Letting Our Hearts Be Broken: Healing Intergenerational Trauma
FANNY BREWSTER, Ph.D., MFA
Friday, April 8, 2022
7:30pm to 9:30pm
ZOOM
Co-Sponsored by the Committee on Race and Ethnicity
Our society is deepening its understanding of raciality, racism and intergenerational trauma. As we increasingly awaken to the necessity of acknowledging the tragedy of the African Holocaust, we also begin to consider ways of collective healing. Letting Our Hearts Be Broken discusses the history of American slavery from an Africanist psychological point of view. Slavery is also reviewed as an archetypal, somatic, and emotional collective event that has defined cultural intergenerational trauma.
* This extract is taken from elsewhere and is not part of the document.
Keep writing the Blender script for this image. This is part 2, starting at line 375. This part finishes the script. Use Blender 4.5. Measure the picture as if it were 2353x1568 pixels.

Uncovering the poison of racialized psychological and political relations gives us the opportunity to discover the remedy for this poison. The adoption of selected Jungian psychology theories into our society did not allow for the acceptance of the ethnic diversity that makes up America. Our American psyche finds itself struggling with this absence while it seeks better ways to acknowledge us as one race with a multitude of ethnicities requiring respect for all our differences. We truly are a pantheon. Our 21st century requires movement away from 19th century racialized psychology theories that never spoke the language of healing racial cultural trauma of our American psyche. How can we move more into this moment of potential collective racial healing?